2017年12月15日 | 俳句・短歌・評論・俳句誌・俳句の歴史
  學問のさびしさに堪へ炭をつぐ

 大正十三年作、『凍港』に所収された。句作の背景は東大で法律の勉強をしていた誓子が、本郷の下宿で寒さを凌ぎながら火鉢に炭をつぐ動作を詠んだものだ。
 高等文官試験に合格することは、親代わりに育ててくれた祖父母の恩に報いことだった。しかし無理が祟り、その年の冬には肋膜炎を患って静養しなければならなくなった。結局は行政官や司法官の道は諦め、卒業後は民間の企業に就職した。
 「山口誓子・自選自解句集」で、「法律の勉強には、条文の丸暗記や倫理的な解釈が必要で、気味ない、わびしい勉強だった」「『学問のきびしさ』と違うのかと聞いたひとがあった。学問のきびしいことはいうまでもない。私はその上にわびしさを詠ったのだ」と述べている。また他のところでは、「独り堪え忍ぶことは、私の少年時代からの特技である」と言っている。
 誓子は生来学問好きだった。というより、学問に没頭することは孤独な淋しさを紛らしてくれる一つの方法でもあった。電気技師であった父のことも自死した母親のことも誓子は多く語っていない。しかし父母愛の欠如と母親の悲惨な死に方は少年時代、いやそれからの人生におおきな影響を及ぼした。

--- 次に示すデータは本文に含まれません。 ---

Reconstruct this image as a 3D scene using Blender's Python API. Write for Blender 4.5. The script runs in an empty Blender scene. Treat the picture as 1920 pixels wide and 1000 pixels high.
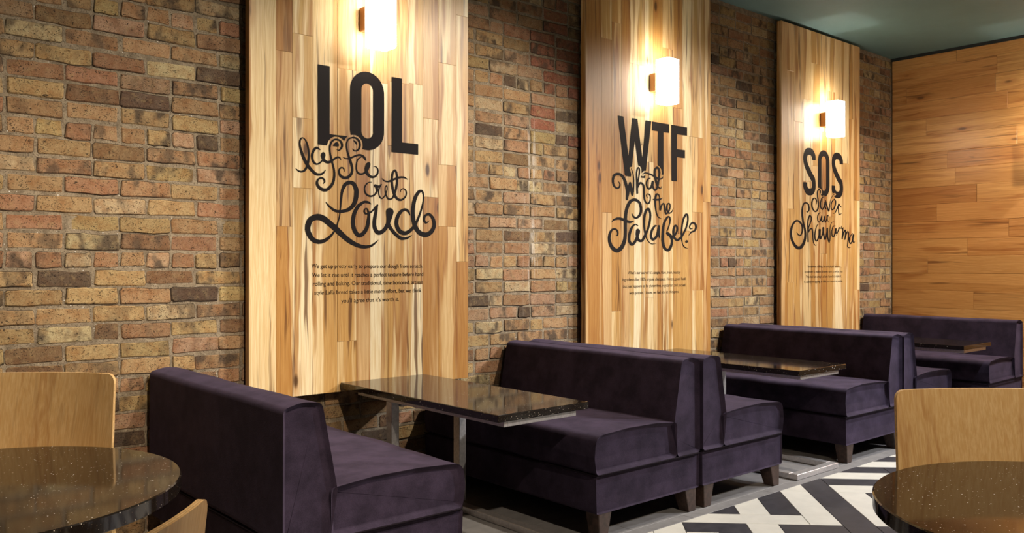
import bpy, bmesh, math, random
import numpy as np
from mathutils import Vector, Matrix, noise as mnoise

S = bpy.context.scene
COL = S.collection
RND = random.Random(11)

# ---------------------------------------------------------------- camera
CAM_H, FPX = 1.474, 1593.0
FWD = (0.65454, 0.75603); RGT = (0.75603, -0.65454)
cam_d = bpy.data.cameras.new('camera'); cam = bpy.data.objects.new('camera', cam_d); COL.objects.link(cam)
cam_d.sensor_width = 36.0; cam_d.lens = 36.0 * FPX / 1920.0; cam_d.shift_y = -2.0 / 1920.0
cam.location = (0, 0, CAM_H); cam.rotation_euler = (math.pi / 2, 0, -math.atan2(FWD[0], FWD[1]))
S.camera = cam

# ---------------------------------------------------------------- view, world, room lights
S.view_settings.view_transform = 'Standard'; S.view_settings.look = 'None'
S.view_settings.gamma = 1.0; S.view_settings.use_curve_mapping = False
S.view_settings.exposure = 0.0
WORLD_STRENGTH = 0.03
SCONCE_EMIT = 19.0
world = bpy.data.worlds.new('world'); S.world = world; world.use_nodes = True
world.node_tree.nodes['Background'].inputs[0].default_value = (1.0, 0.86, 0.72, 1)
world.node_tree.nodes['Background'].inputs[1].default_value = WORLD_STRENGTH

def spot(loc, target, energy, color, angle=110, blend=0.6, radius=0.05):
    d = bpy.data.lights.new('unseen_spot', 'SPOT'); o = bpy.data.objects.new('unseen_spot', d); COL.objects.link(o)
    d.energy = energy; d.color = color; d.spot_size = math.radians(angle); d.spot_blend = blend; d.shadow_soft_size = radius
    o.location = loc; o.rotation_euler = (Vector(target) - Vector(loc)).to_track_quat('-Z', 'Y').to_euler()
    return o
# unseen ceiling spots over the aisle in front of the booths
COOL = (0.94, 0.95, 1.0); WARM = (1.0, 0.84, 0.66)  # WARM spots are added to brighten the plank wall and plywood chairs
spot((7.4, 1.6, 3.93), (6.4, 2.5, 0), 300, COOL)
spot((9.6, 1.5, 3.93), (8.8, 2.4, 0), 300, COOL)
spot((8.0, -0.3, 3.93), (4.6, 3.0, 0.3), 1000, COOL, 64, 0.8)
spot((9.0, 1.2, 3.93), (10.18, 3.2, 1.6), 460, WARM, 80, 1.0)
spot((1.4, 0.4, 3.93), (0.8, 3.6, 0.8), 620, WARM, 56)
spot((2.4, -0.6, 3.93), (3.1, 1.2, 0.5), 460, WARM, 70)
# track spots that wash the brick and the wood panels, all turned the same way
for tx, e in ((2.6, 300), (5.0, 520), (7.7, 520), (9.95, 400)):
    spot((tx, 2.5, 3.93), (tx - 1.9, 4.67, 0.95), e, (1.0, 0.90, 0.76), 76, 1.0, 0.04)
S.cycles.max_bounces = 7; S.cycles.diffuse_bounces = 3; S.cycles.glossy_bounces = 3; S.cycles.caustics_reflective = False; S.cycles.caustics_refractive = False

# ---------------------------------------------------------------- helpers
def link(o, parent=None):
    COL.objects.link(o)
    if parent is not None: o.parent = parent
    return o

def mesh_obj(name, verts, faces, mat, parent=None, smooth=False, loc=None, recalc=True):
    me = bpy.data.meshes.new(name); me.from_pydata([tuple(v) for v in verts], [], faces)
    if recalc:
        bm = bmesh.new(); bm.from_mesh(me); bmesh.ops.recalc_face_normals(bm, faces=bm.faces); bm.to_mesh(me); bm.free()
    me.materials.append(mat)
    if smooth: me.polygons.foreach_set('use_smooth', [True] * len(me.polygons))
    me.update()
    o = bpy.data.objects.new(name, me)
    if loc: o.location = loc
    return link(o, parent)

def smooth_by_angle(o, deg=40):
    me = o.data; bm = bmesh.new(); bm.from_mesh(me)
    for f in bm.faces: f.smooth = True
    lim = math.radians(deg)
    for e in bm.edges:
        if len(e.link_faces) == 2 and e.calc_face_angle(0) > lim: e.smooth = False
    bm.to_mesh(me); bm.free()
    return o

def empty(name, loc, label, cat, group=None, rotz=0.0):
    o = bpy.data.objects.new(name, None); link(o); o.location = loc; o.rotation_euler = (0, 0, rotz)
    o.empty_display_size = 0.1
    o['label'] = label; o['category'] = cat
    if group: o['group'] = group
    return o

def chamfer_box(x0, x1, y0, y1, z0, z1, c):
    """box with all edges chamfered; returns verts, faces"""
    bm = bmesh.new()
    v = [bm.verts.new(p) for p in ((x0,y0,z0),(x1,y0,z0),(x1,y1,z0),(x0,y1,z0),(x0,y0,z1),(x1,y0,z1),(x1,y1,z1),(x0,y1,z1))]
    for f in ((0,3,2,1),(4,5,6,7),(0,1,5,4),(1,2,6,5),(2,3,7,6),(3,0,4,7)): bm.faces.new([v[i] for i in f])
    if c > 0: bmesh.ops.bevel(bm, geom=list(bm.edges), offset=c, segments=2 if c > 0.004 else 1, affect='EDGES', profile=0.5)
    bm.verts.index_update()
    vs = [tuple(p.co) for p in bm.verts]; fs = [[q.index for q in f.verts] for f in bm.faces]
    bm.free()
    return vs, fs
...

 句集『凍港』の跋によれば、「母岑子も祖父脇田氷山もいづれも芸術殊に日本詩歌の愛好者だった」という。父新助は島津藩の出城、舞鶴城の家老の血筋であり、母は大和郡山藩士脇田嘉一の長女だった。双方とも士族の出である婚姻関係は決して珍しくない。ただ再婚の妻と、半ば婚姻を強要されたことが男として心から妻を愛せなかった原因のようだ。
 放蕩的な父と母の自死、身内とはいえ、外祖父のもとに引き取られた少年誓子は、厳しい環境のなかで学問することで、養育者に報えようとした。しかしそれは外祖父の意向が働らいたもので決して自ら望んだ学問でなかった。それが恐らく「きびしさ」でなく「さびしさ」という表現になったのだろう。